Using Extreme Event Attribution (EAA), the research team systematically analysed 213 waves between 2000 and 2023, concluding that climate change made them vastly more likely and more intense. The emissions of 180 identified “carbon majors” – companies and state-owned entities with the largest historical carbon footprints – were each found to have contributed directly. Collectively, these majors are responsible for 60 per cent of all CO2 emitted since 1850, with land use changes accounting for the remainder.

Notably, the top 14 emitters – including the former Soviet Union, China (cement and coal), ExxonMobil, BP, Saudi Aramco and Shell – contributed as much as the other 166 combined. Their output intensified heatwaves by up to 2°C and made them hundreds of times more likely than in pre-industrial times.

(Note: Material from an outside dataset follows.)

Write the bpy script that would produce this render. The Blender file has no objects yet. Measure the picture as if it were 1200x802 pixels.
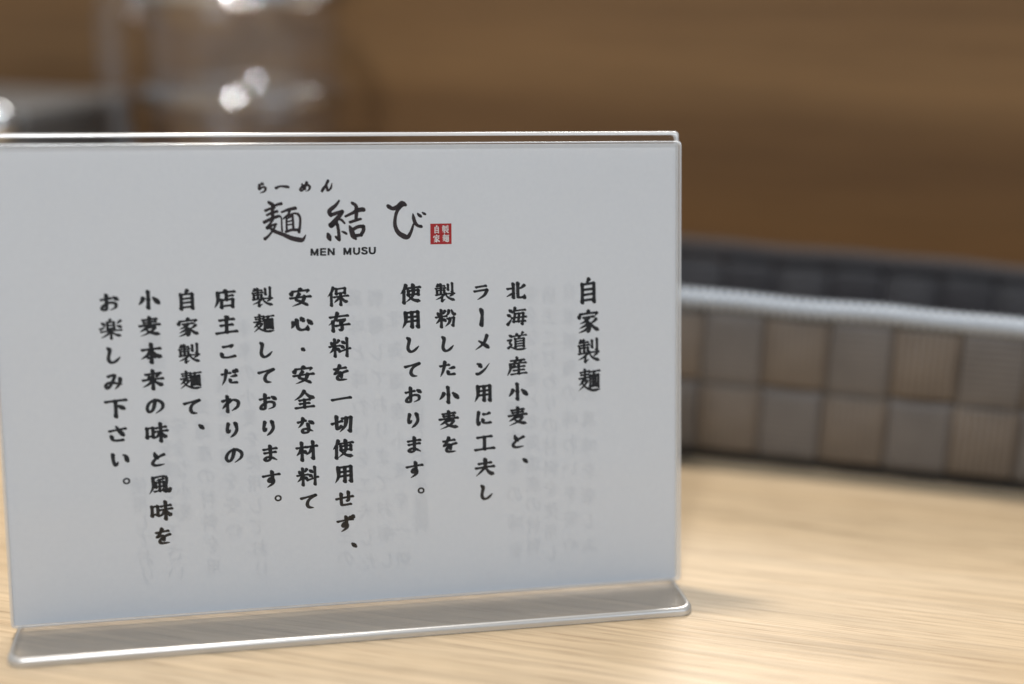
import bpy, math, random
from mathutils import Vector, Matrix
random.seed(7)
C = bpy.context.scene.collection
K = 0.001                                    # millimetres to metres
def R(d): return math.radians(d)

# ------------------------------------------------------------------ camera
YAW, PIT, ROL = 0.19892448, 0.28250449, 0.02090179
CAM = Vector((-27.50039, -366.01938, 195.62523))
fwd = Vector((math.sin(YAW)*math.cos(PIT), math.cos(YAW)*math.cos(PIT), -math.sin(PIT)))
rt = fwd.cross(Vector((0, 0, 1))).normalized(); up = rt.cross(fwd)
r2 = rt*math.cos(ROL)+up*math.sin(ROL); u2 = -rt*math.sin(ROL)+up*math.cos(ROL)
cd = bpy.data.cameras.new('camera'); cam = bpy.data.objects.new('camera', cd); C.objects.link(cam)
M3 = Matrix((r2, u2, -fwd)).transposed()
cam.matrix_world = Matrix.Translation(CAM*K) @ M3.to_4x4()
cd.sensor_width = 36; cd.lens = 1500/1200*36; cd.clip_start = .01; cd.clip_end = 50
cd.dof.use_dof = True; cd.dof.focus_distance = .398; cd.dof.aperture_fstop = 2.3
cd.dof.aperture_blades = 9
bpy.context.scene.camera = cam
def ray(x, y): return fwd + r2*((x-600)/1500) - u2*((y-401)/1500)
def hit(x, y, n, d0):                        # layout measured in the photograph -> a point of a plane of the place
    d = ray(x, y); return CAM + d*((d0-CAM.dot(n))/d.dot(n))

# ------------------------------------------------------------------ world, lamps, exposure
S = bpy.context.scene
w = bpy.data.worlds.new('World'); S.world = w; w.use_nodes = True
w.node_tree.nodes['Background'].inputs[0].default_value = (.83, .91, 1, 1)
w.node_tree.nodes['Background'].inputs[1].default_value = .36
S.view_settings.view_transform = 'Standard'; S.view_settings.look = 'None'
S.view_settings.exposure = .12; S.view_settings.gamma = 1
S.cycles.use_denoising = True
S.cycles.max_bounces = 16; S.cycles.transparent_max_bounces = 24
S.cycles.transmission_bounces = 10
S.cycles.caustics_reflective = False; S.cycles.caustics_refractive = False
def lamp(name, loc, target, watts, size, col, shape='DISK', size_y=None):
    l = bpy.data.lights.new(name, 'AREA'); l.energy = watts; l.shape = shape; l.size = size; l.color = col
    if size_y: l.size_y = size_y
    o = bpy.data.objects.new(name, l); C.objects.link(o); o.location = loc
    o.rotation_euler = (Vector(loc)-Vector(target)).to_track_quat('Z', 'Y').to_euler()
    return o
lamp('overhead_lamp', (-.15, .42, 1.50), (.05, .03, 0), 24, .12, (1, .93, .84))
lamp('overhead_lamp', (.60, 1.20, 1.20), (.2, .05, 0), 15, .6, (1, .95, .88))
lamp('overhead_lamp', (-.42, -.95, 1.45), (0, 0, 0), 12, .16, (.95, .97, 1))  # front lamp added to brighten the base edge, no known source
lamp('cool_fill_light', (1.3, -1.7, 1.1), (0, 0, .08), 7.5, 1.3, (.70, .84, 1), 'RECTANGLE', 1.0)  # soft fill added to light the card front, source unseen

# ------------------------------------------------------------------ materials
def mat(name):
    m = bpy.data.materials.new(name); m.use_nodes = True
    nt = m.node_tree; nt.nodes.clear()
    out = nt.nodes.new('ShaderNodeOutputMaterial')
    return m, nt, out
def nd(nt, t, **kw):
    n = nt.nodes.new(t)
    for k, v in kw.items():
        if k in n.inputs: n.inputs[k].default_value = v
        else: setattr(n, k, v)
    return n
def simple(name, col, rough=.5, spec=.5, metal=0, noise=None, coat=0):
    m, nt, out = mat(name)
    b = nd(nt, 'ShaderNodeBsdfPrincipled'); b.inputs['Base Color'].default_value = (*col, 1)
    b.inputs['Roughness'].default_value = rough; b.inputs['Metallic'].default_value = metal
    b.inputs['Specular IOR Level'].default_value = spec; b.inputs['Coat Weight'].default_value = coat
    if noise:
        tc = nd(nt, 'ShaderNodeTexCoord'); n = nd(nt, 'ShaderNodeTexNoise'); n.inputs['Scale'].default_value = noise[0]
        nt.links.new(tc.outputs['Object'], n.inputs['Vector'])
        mx = nd(nt, 'ShaderNodeMix', data_type='RGBA')
        mx.inputs[6].default_value = (*[c*(1-noise[1]) for c in col], 1); mx.inputs[7].default_value = (*[min(1, c*(1+noise[1])) for c in col], 1)
        nt.links.new(n.outputs[0], mx.inputs[0]); nt.links.new(mx.outputs[2], b.inputs['Base Color'])
    nt.links.new(b.outputs[0], out.inputs[0]); return m

def wood(name, light, mid, dark, scale, ang, rough, streak=.5, bump=.15, shift=0.):
    m, nt, out = mat(name); L = nt.links.new
    tc = nd(nt, 'ShaderNodeTexCoord'); rot = nd(nt, 'ShaderNodeMapping'); rot.inputs['Rotation'].default_value = (0, 0, -ang)
    L(tc.outputs['Object'], rot.inputs['Vector'])
    def stretched(sx, sy, sz, detail, rgh=.55, dist=0.):
        mp = nd(nt, 'ShaderNodeMapping'); mp.inputs['Scale'].default_value = (sx*scale, sy*scale, sz*scale); mp.inputs['Location'].default_value = (0, 0, shift)
        L(rot.outputs[0], mp.inputs['Vector'])
        n = nd(nt, 'ShaderNodeTexNoise'); n.inputs['Scale'].default_value = 1; n.inputs['Detail'].default_value = detail
        n.inputs['Roughness'].default_value = rgh; n.inputs['Distortion'].default_value = dist
        L(mp.outputs[0], n.inputs['Vector']); return n
    big = stretched(1.2, 14, 14, 4, .5, .6); fine = stretched(9, 330, 330, 3, .6, .2); pores = stretched(28, 900, 900, 2, .6)
    r1 = nd(nt, 'ShaderNodeValToRGB'); L(big.outputs[0], r1.inputs[0])
    e = r1.color_ramp.elements; e[0].position = .3; e[0].color = (*dark, 1); e[1].position = .72; e[1].color = (*light, 1)
    x = e.new(.5); x.color = (*mid, 1)
    r2_ = nd(nt, 'ShaderNodeValToRGB'); L(fine.outputs[0], r2_.inputs[0])
    r2_.color_ramp.elements[0].position = .3; r2_.color_ramp.elements[0].color = (1-streak*.55,)*3+(1,)
    r2_.color_ramp.elements[1].position = .62; r2_.color_ramp.elements[1].color = (1, 1, 1, 1)
    r3 = nd(nt, 'ShaderNodeValToRGB'); L(pores.outputs[0], r3.inputs[0])
    r3.color_ramp.elements[0].position = .3; r3.color_ramp.elements[0].color = (1-streak*.6, 1-streak*.68, 1-streak*.75, 1)
    r3.color_ramp.elements[1].position = .48; r3.color_ramp.elements[1].color = (1, 1, 1, 1)
    m1 = nd(nt, 'ShaderNodeMix', data_type='RGBA', blend_type='MULTIPLY'); m1.inputs[0].default_value = 1
    L(r1.outputs[0], m1.inputs[6]); L(r2_.outputs[0], m1.inputs[7])
    m2 = nd(nt, 'ShaderNodeMix', data_type='RGBA', blend_type='MULTIPLY'); m2.inputs[0].default_value = 1
    L(m1.outputs[2], m2.inputs[6]); L(r3.outputs[0], m2.inputs[7])
    b = nd(nt, 'ShaderNodeBsdfPrincipled'); b.inputs['Roughness'].default_value = rough
    b.inputs['Specular IOR Level'].default_value = .4
    L(m2.outputs[2], b.inputs['Base Color'])
    bp = nd(nt, 'ShaderNodeBump'); bp.inputs['Strength'].default_value = bump; bp.inputs['Distance'].default_value = .0004
    L(fine.outputs[0], bp.inputs['Height']); L(bp.outputs[0], b.inputs['Normal'])
    L(b.outputs[0], out.inputs[0]); return m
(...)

According to ETH Zurich researcher Yann Quilcaille, even the smallest major, Russian coal producer Elgaugol, was linked to 16 separate heatwaves.

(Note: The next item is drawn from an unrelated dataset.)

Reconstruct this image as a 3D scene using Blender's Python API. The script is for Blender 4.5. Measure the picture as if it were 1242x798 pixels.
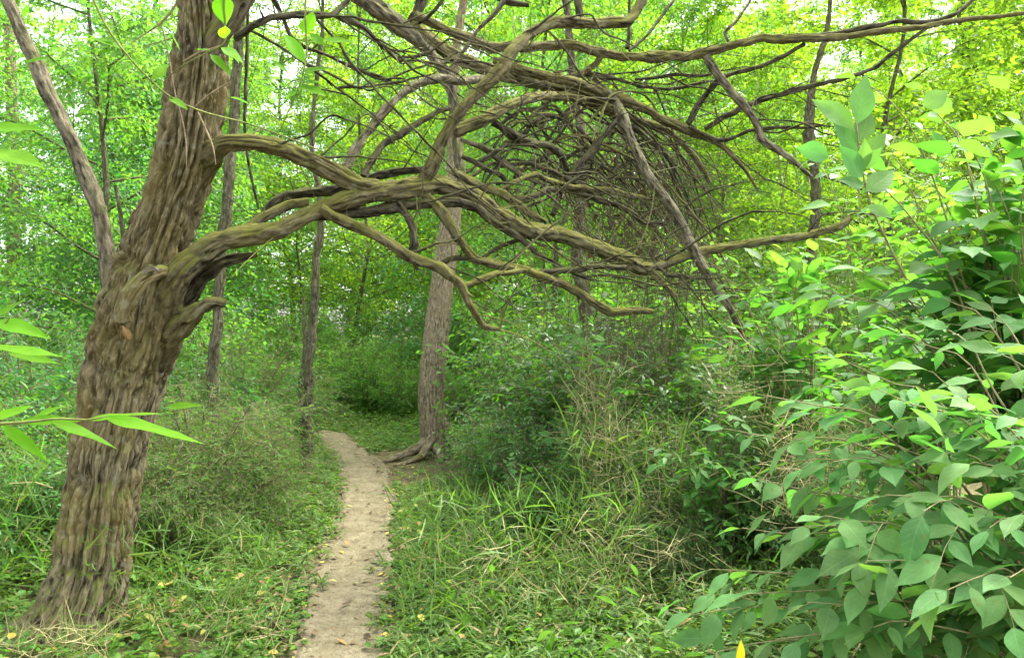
import bpy, math, random
import numpy as np
from mathutils import Vector

# ------------------------------------------------------------------ camera, sky, sun, exposure
for o in list(bpy.data.objects):
    bpy.data.objects.remove(o)
sc = bpy.context.scene
COL = sc.collection
F = 938.0            # focal length of the photograph in its own pixels
CAM_H = 1.5

cam_d = bpy.data.cameras.new('camera')
cam = bpy.data.objects.new('camera', cam_d)
COL.objects.link(cam)
cam.location = (0, 0, CAM_H)
cam.rotation_euler = (math.radians(90), 0, 0)
cam_d.sensor_fit = 'HORIZONTAL'
cam_d.sensor_width = 36
cam_d.lens = 36 * F / 1242
cam_d.clip_start = 0.05
cam_d.clip_end = 1000
sc.camera = cam

SUN_DIR = Vector((0.42, 0.30, 0.86)).normalized()
sun_el = math.asin(SUN_DIR.z)
sun_az = math.atan2(SUN_DIR.x, SUN_DIR.y)
w = bpy.data.worlds.new('World')
sc.world = w
w.use_nodes = True
nt = w.node_tree
nt.nodes.clear()
sky = nt.nodes.new('ShaderNodeTexSky')
sky.sky_type = 'NISHITA'
sky.sun_disc = False
sky.sun_elevation = sun_el
sky.sun_rotation = sun_az
sky.air_density = 1.0
sky.dust_density = 4.0
sky.ozone_density = 0.6
bg = nt.nodes.new('ShaderNodeBackground')
bg.inputs['Strength'].default_value = 0.15
wo = nt.nodes.new('ShaderNodeOutputWorld')
# thin bright overcast: the sky's blue is mostly washed out
hsv = nt.nodes.new('ShaderNodeHueSaturation')
hsv.inputs['Saturation'].default_value = 0.35
nt.links.new(sky.outputs[0], hsv.inputs['Color'])
nt.links.new(hsv.outputs[0], bg.inputs[0])
nt.links.new(bg.outputs[0], wo.inputs[0])

sun_d = bpy.data.lights.new('sun', 'SUN')
sun_d.energy = 1.5
sun_d.angle = math.radians(22)
sun_d.color = (1.0, 0.95, 0.84)
sun = bpy.data.objects.new('sun', sun_d)
COL.objects.link(sun)
sun.rotation_euler = SUN_DIR.to_track_quat('Z', 'Y').to_euler()

sc.view_settings.view_transform = 'Standard'
sc.view_settings.look = 'None'
sc.view_settings.exposure = 2.8
sc.view_settings.gamma = 1.0
sc.view_settings.use_curve_mapping = False
sc.render.engine = 'CYCLES'
cy = sc.cycles
cy.max_bounces = 10
cy.diffuse_bounces = 5
cy.glossy_bounces = 2
cy.transmission_bounces = 6
cy.transparent_max_bounces = 4
cy.caustics_reflective = False
cy.caustics_refractive = False
cy.sample_clamp_indirect = 6
cy.use_denoising = True

rng = np.random.default_rng(11)
random.seed(5)


def PX(px, py, Y):
    return np.array(((px - 621) / F * Y, Y, CAM_H + (399 - py) / F * Y))


# ------------------------------------------------------------------ vector helpers and noise
def norm(v):
    return v / np.maximum(np.linalg.norm(v, axis=-1, keepdims=True), 1e-9)


def vnoise(p, seed=0):
    """smooth value noise in 3-D, -1..1, for an (N,3) array"""
    p = np.asarray(p, float)
    i = np.floor(p).astype(np.int64)
    f = p - i
    f = f * f * f * (f * (f * 6 - 15) + 10)
    out = np.zeros(len(p))
    for dx in (0, 1):
        wx = f[:, 0] if dx else 1 - f[:, 0]
        for dy in (0, 1):
            wy = f[:, 1] if dy else 1 - f[:, 1]
            for dz in (0, 1):
                wz = f[:, 2] if dz else 1 - f[:, 2]
                h = ((i[:, 0] + dx) * 374761393 + (i[:, 1] + dy) * 668265263 + (i[:, 2] + dz) * 2147483647 + seed * 974711)
                h = (h ^ (h >> 13)) * 1274126177
                h = (h ^ (h >> 16)) & 0xFFFFFF
                out += wx * wy * wz * (h / 0x7FFFFF - 1.0)
    return out


def fbm(p, seed=0, oct=3):
    a, s, t = 1.0, 0.0, 0.0
    p = np.asarray(p, float)
    for k in range(oct):
        s = s + a * vnoise(p * 2 ** k, seed + k)
        t += a
        a *= 0.5
    return s / t


def ground_z(x, y):
    x = np.atleast_1d(np.asarray(x, float)); y = np.atleast_1d(np.asarray(y, float))
    p = np.stack([x * 0.35, y * 0.35, np.zeros_like(x)], 1)
    d = np.abs(x - path_x(y))
    rise = np.clip((d - 0.35) / 2.5, 0, 1)
    return 0.07 * fbm(p, 3) * rise + 0.10 * rise ** 1.5


# ------------------------------------------------------------------ path course
_PP = [(412, 798), (415, 760), (421, 730), (430, 690), (438, 650), (445, 615), (446, 598), (440, 575), (431, 557), (414, 540), (398, 528)]
_ps = []
for px, py in _PP:
    Y = CAM_H * F / (py - 399)
    _ps.append(((px - 621) / F * Y, Y))
_ps = [(-0.60, -6.0), (-0.70, 0.0), (-0.75, 2.0)] + _ps + [(-3.5, 11.35), (-4.6, 11.6), (-7.5, 12.2)]
_PATH = np.array(_ps)


def path_x(y):
    m = _PATH[:, 1]
    return np.interp(y, m, _PATH[:, 0])


def path_dist(x, y):
    """distance to the centre line of the path"""
    p = np.stack([np.asarray(x, float), np.asarray(y, float)], 1)
    best = np.full(len(p), 1e9)
    for a, b in zip(_PATH[:-1], _PATH[1:]):
        d = b - a
        t = np.clip(((p - a) @ d) / (d @ d), 0, 1)
        q = a + t[:, None] * d
        best = np.minimum(best, np.linalg.norm(p - q, axis=1))
    return best


# ------------------------------------------------------------------ mesh helpers
class MB:
    """collects vertices and faces, then links ONE mesh object"""
    def __init__(self):
        self.v, self.f3, self.f4, self.n, self.bk, self.uv = [], [], [], 0, [], []

    def add(self, v, f, bk=None, uv=None):
        f = np.asarray(f)
        if len(v) == 0:
            return
        self.v.append(np.asarray(v, np.float32))
        (self.f3 if f.shape[1] == 3 else self.f4).append(f.astype(np.int64) + self.n)
        self.bk.append(np.zeros((len(v), 3), np.float32) if bk is None else bk.astype(np.float32))
        self.uv.append(np.zeros((len(v), 2), np.float32) if uv is None else uv.astype(np.float32))
        self.n += len(v)

    def mesh(self, name, mat, smooth=True):
        me = bpy.data.meshes.new(name)
        v = np.concatenate(self.v)
        f3 = np.concatenate(self.f3) if self.f3 else np.zeros((0, 3), np.int64)
        f4 = np.concatenate(self.f4) if self.f4 else np.zeros((0, 4), np.int64)
        me.vertices.add(len(v))
        me.vertices.foreach_set('co', v.ravel())
        nl = f3.size + f4.size
        me.loops.add(nl)
        li = np.concatenate([f3.ravel(), f4.ravel()]).astype(np.int32)
        me.loops.foreach_set('vertex_index', li)
        me.polygons.add(len(f3) + len(f4))
        ls = np.concatenate([np.arange(len(f3)) * 3, f3.size + np.arange(len(f4)) * 4]).astype(np.int32)
        me.polygons.foreach_set('loop_start', ls)
        me.polygons.foreach_set('use_smooth', np.full(len(ls), smooth))
        at = me.attributes.new('bk', 'FLOAT_VECTOR', 'POINT')
        at.data.foreach_set('vector', np.concatenate(self.bk).ravel())
        ua = me.attributes.new('luv', 'FLOAT_VECTOR', 'POINT')
        uv = np.concatenate(self.uv)
        ua.data.foreach_set('vector', np.concatenate([uv, np.zeros((len(uv), 1), np.float32)], 1).ravel())
        me.update(calc_edges=True)
        me.validate()
        me.materials.append(mat)
        return me

    def build(self, name, mat, parent=None, smooth=True):
        o = bpy.data.objects.new(name, self.mesh(name, mat, smooth))
        COL.objects.link(o)
        if parent is not None:
            o.parent = parent
            o.matrix_parent_inverse = parent.matrix_world.inverted()
        return o


def tag(o, label=None, cat=None, group=None, kind=None):
    if label: o['label'] = label
    if cat: o['category'] = cat
    if group: o['group'] = group
    if kind: o['kind'] = kind
    return o


def thing(name, label, cat, loc=(0, 0, 0), group=None):
    o = bpy.data.objects.new(name, None)
    COL.objects.link(o)
    o.location = [float(c) for c in loc]
    o.empty_display_size = 0.1
    bpy.context.view_layer.update()
    return tag(o, label, cat, group)


def spline(pts, ds, tau=.5):
    """Catmull-Rom through rows (x,y,z,r,...) resampled at about ds"""
    p = np.asarray(pts, float)
    if len(p) == 2:
        p = np.stack([p[0], (p[0] + p[1]) / 2, p[1]])
    q = np.concatenate([[2 * p[0] - p[1]], p, [2 * p[-1] - p[-2]]])
    out = []
    for k in range(1, len(q) - 2):
        a, b, c, d = q[k - 1], q[k], q[k + 1], q[k + 2]
        n = max(1, int(math.ceil(np.linalg.norm((c - b)[:3]) / ds)))
        t = (np.arange(n) / n)[:, None]
        m0, m1 = tau * (c - a), tau * (d - b)
        out.append((2 * t ** 3 - 3 * t ** 2 + 1) * b + (t ** 3 - 2 * t ** 2 + t) * m0 + (3 * t ** 2 - 2 * t ** 3) * c + (t ** 3 - t ** 2) * m1)
    out.append(q[-2][None])
    r = np.concatenate(out)
    r[:, 3] = np.maximum(r[:, 3], 0.0004)
    return r


def frames(P):
    T = np.gradient(P, axis=0)
    T = norm(T)
    n = np.cross(T[0], (0, 0, 1.0))
    if np.linalg.norm(n) < 0.1:
        n = np.cross(T[0], (1.0, 0, 0))
    n = n / np.linalg.norm(n)
    N = [n]
    for k in range(1, len(P)):
        n = n - T[k] * (n @ T[k])
        n = n / max(np.linalg.norm(n), 1e-9)
        N.append(n)
    N = np.array(N)
    return T, N, np.cross(T, N)


def tube(mb, pts, ds=0.03, sides=10, disp=None, cap=True, seed=0, wig=0.0, tau=.5):
    """a tapering tube; disp(bk, s, a, r) gives radial displacement in metres"""
    S = spline(pts, ds, tau)
    P, R = S[:, :3].copy(), S[:, 3].copy()
    if wig > 0 and len(P) > 4:
        s0 = np.concatenate([[0], np.cumsum(np.linalg.norm(np.diff(P, axis=0), axis=1))])
        rm = np.clip(R, .006, .05)
        ph = s0 / np.clip(np.median(R), .012, .05)
        for ax in range(3):
            P[:, ax] += wig * rm * (vnoise(np.stack([ph * .085, ph * 0 + ax * 9.1, ph * 0 + seed * 1.7], 1), 501) + .4 * vnoise(np.stack([ph * .22, ph * 0 + ax * 9.1, ph * 0 + seed * 1.7], 1), 502))
        kn = vnoise(np.stack([ph * .16, ph * 0 + 3.3, ph * 0 + seed * 2.9], 1), 503)
        R *= 1 + .22 * np.clip(kn - .35, 0, 1) / .65 + .06 * kn
    T, N, B = frames(P)
    s = np.concatenate([[0], np.cumsum(np.linalg.norm(np.diff(P, axis=0), axis=1))])
    a = np.linspace(0, 2 * math.pi, sides, endpoint=False)
    ca, sa = np.cos(a), np.sin(a)
    dirs = N[:, None] * ca[None, :, None] + B[:, None] * sa[None, :, None]
    rr = np.repeat(R[:, None], sides, 1)
    bk = np.stack([rr * ca, rr * sa, np.repeat(s[:, None], sides, 1)], 2).reshape(-1, 3)
    bk[:, 0] += seed * 3.17
    if disp is not None:
        rr = rr + disp(bk, np.repeat(s, sides), np.tile(a, len(s)), rr.ravel()).reshape(rr.shape)
    V = (P[:, None] + dirs * rr[:, :, None]).reshape(-1, 3)
    n = len(P)
    i = np.arange(n - 1)[:, None] * sides
    j = np.arange(sides)[None]
    k = (np.arange(sides)[None] + 1) % sides
    q = np.stack([i + j, i + k, i + sides + k, i + sides + j], 2).reshape(-1, 4)
    mb.add(V, q, bk)
    if cap:
        for e, c in ((0, P[0]), (n - 1, P[-1])):
            ring = V[e * sides:(e + 1) * sides]
            v = np.concatenate([ring, ring.mean(0)[None]])
            jj = np.arange(sides)
            kk = (jj + 1) % sides
            fc = np.stack([jj, kk, np.full(sides, sides)], 1)
            if e == 0:
                fc = fc[:, ::-1]
            mb.add(v, fc, np.concatenate([bk[e * sides:(e + 1) * sides], bk[e * sides][None]]))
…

A cement industry test case
The findings could bolster legal action. The new research strengthens climate litigation already underway, such as a lawsuit filed by four residents of Indonesia’s Pari Island against Holcim. The plaintiffs argue that rising seas, which have already submerged 11 per cent of their island, are tied to Holcim’s emissions. They are seeking compensation, along with funding for protective measures like mangrove planting and breakwater barriers. It is estimated the island could be completely underwater by 2050.

Holcim has pushed back, arguing that “the question of who is allowed to emit how much CO2” should be determined by legislators, not civil courts. Still, campaigners say the ETH Zurich study provides scientific backing for future legal challenges, especially against sectors such as cement where fossil fuel dependency remains high.

Broader research planned
“The ETH Zurich paper is hugely important in making connections between fossil fuel extraction
, the responsibility companies have for their products and its significant influence on heatwaves around the world", said Andrew Gage, staff lawyer at West Coast Environmental Law in Canada. “This type of paper really makes it much more possible to sue for the harm from specific disasters and to point out that these companies were responsible to a large degree.”

The broader implication is clear: as attribution science advances, industries with high emissions face not only regulatory and financial pressure but also mounting legal accountability. At least 489,000 people died annually from heat between 2000-19, according to the World Health Organisation (WHO), many from climate-change fuelled heatwaves if this latest research is to be verified.

ETH Zurich’s researchers argue their work offers a “powerful evidentiary basis” for phasing out fossil fuels in cement and other carbon-intensive sectors to limit corporate-driven climate harms. The researchers behind this paper want to conduct similar studies on other extreme events, such as heavy rainfall, droughts or fires, and trace these events back to the contributions of individual actors and companies.